In the opening credits a name jumped out at me: Bert I. Gordon. Oh no, I thought, here we go with a shit show. Bert I. Gordon is known for specializing in cheap giant monster films that rely on crappy rear projection effects to make regular-sized animals appear as massive beasts. I observed the less-than-convincing method in The Food of the Gods and Empire of the Ants, and expected Earth vs. the Spider to be just as bad as those films. Luckily, it’s not. It has some merit, despite using the same technique as the aforementioned films, but with it being in black and white, it doesn’t look quite as bad. I only caught one moment where the spider’s body faded into the background.
The story begins with a guy driving home late at night with a birthday gift for his daughter Carol, and a length of web stretched across the road causes him to crash his car. Carol and her boyfriend Mike search for him later the next day and end up in a cave, where they find human skeletons and fall into the web of a giant tarantula. The web is very clearly just made of rope, and the spider announces its arrival with a shrill cry, which in reality is a warped woman’s scream, and it isn’t scary or funny, just bizarre and completely inappropriate.
The cops come to check out the cave after Carol and Mike tell them about what they found, and they find her father, who is nothing but a corpse drained of all his bodily fluids. Surprisingly, they kill the spider early on, and I expected it to come back to life right away, but they actually put it on display in the gymnasium of the small town’s school and it remains “dead” for so long I almost wondered if they were going to have a second giant spider occupy the rest of the film. I guess the spider was just taking a really long nap, because it eventually wakes up and smashes its way out of the gym.

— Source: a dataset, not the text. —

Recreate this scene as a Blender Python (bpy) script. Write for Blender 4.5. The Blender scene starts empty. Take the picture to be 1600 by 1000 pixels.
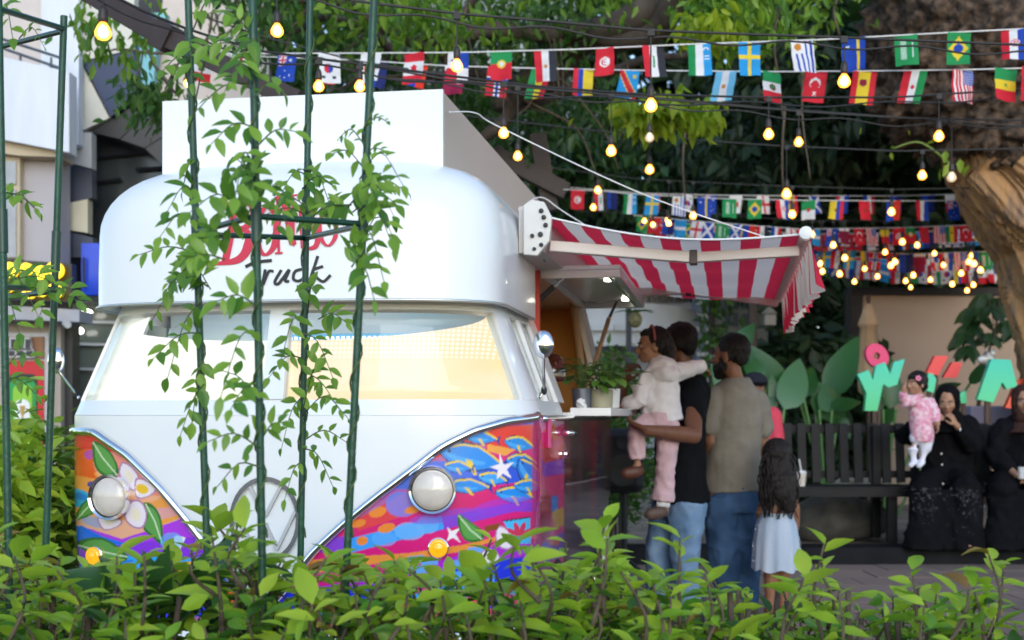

The middle of the film features all the mayhem caused by the spider attacking, but unfortunately the final act is pretty boring. The focus is just on the teens stuck in the cave again with the spider and the townspeople trying to trap it in the cave, then when they do so they realize the teens are now trapped in there with it, too, and they have to get back in to get them out before the spider gets them. It sounds more dramatic than it actually is. In the final moments when they kill the spider it calls back to an early scene with the teens in science class learning about electric currents, so the climax doesn’t feel completely worthless.
Earth vs. the Spider is definitely the best killer animal film from Bert I. Gordon, but if I’m being honest, it’s a far cry from some of the best giant spider movies I’ve seen—and it’s not a big surprise to find that’s the case. Still, it’s a fun showcase for one of Hollywood’s earliest attempts to pit humans against the massive eight-legged monstrosities.